It's too much deadlifting. Replace the powercleans with rows and/or pullups. You are right, I think not to do the powercleans right now. Rip reccomends that powercleans not be included for beginners until basic strength and motor skills have developed enough so that reasonable form can be expected. When that is I don't know

and, frankly, they are included for sports athletes when appropriate. That doesn't mean that everyone looking to get strong and big HAS to be doing them or that they are going to make or break you.
This would be my personal preference (what I would do and what I would like to see people do):
Workout A: Squat/Bench/Pullups
Workout B: Squat/Press/Dead
Workout C: Squat/Bench/Rows (so A,B,C for the week)
Most people do:
Workout A: Squat/Bench/Rows
Workout B: Squat/Press/Deads (A,B,A for the week)

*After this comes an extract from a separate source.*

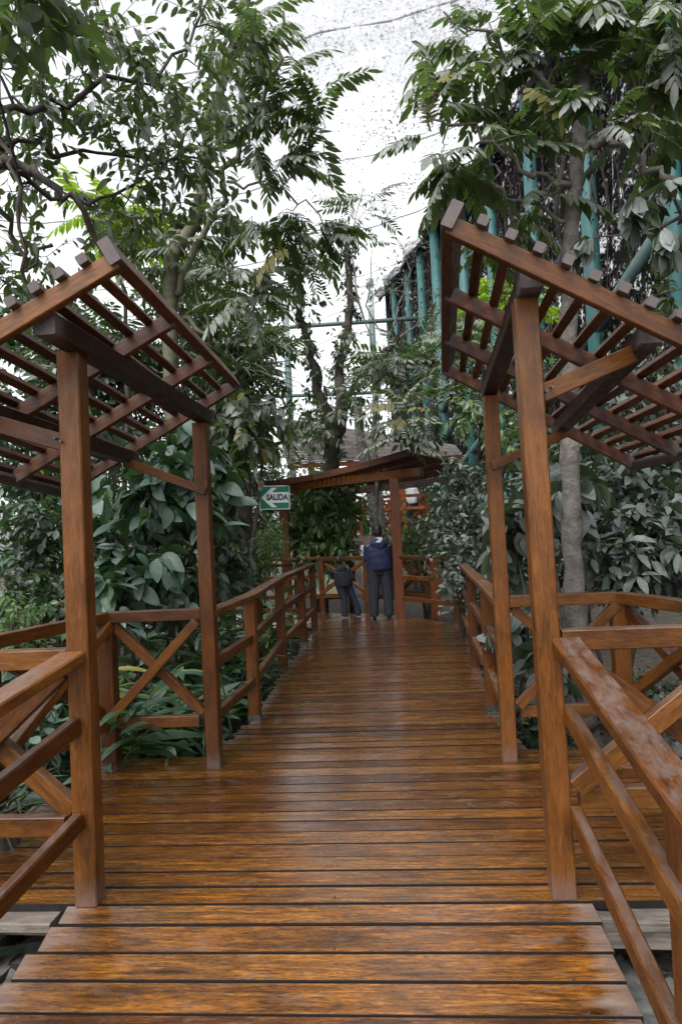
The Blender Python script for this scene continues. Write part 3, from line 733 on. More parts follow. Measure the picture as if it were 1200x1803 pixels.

They put pullups/chins in as an assistance....3 sets to around failure once a week
You can also reverse Pressing and Bench and have bench once a week.
You can make changes later on to include powercleans. I would recommend that the first thing you add (after a while on the program) be a slow (non olympic) posterior chain movement such as Romanian Deads, Glute/Ham Raises, or Pull Throughs. Maybe some extensions or reverse hypers. This extra posterior chain training will one, help your squatting and deadlifting, and two, help to injury proof you by devoting further strengthening the posterior chain without the potential for injury you get with unsupervised olympic lifting.
Also make sure you stretch apporpriately after lifting and that you train "abs" heavy. None of that 100 crunches stuff. Include extra work for the obliques.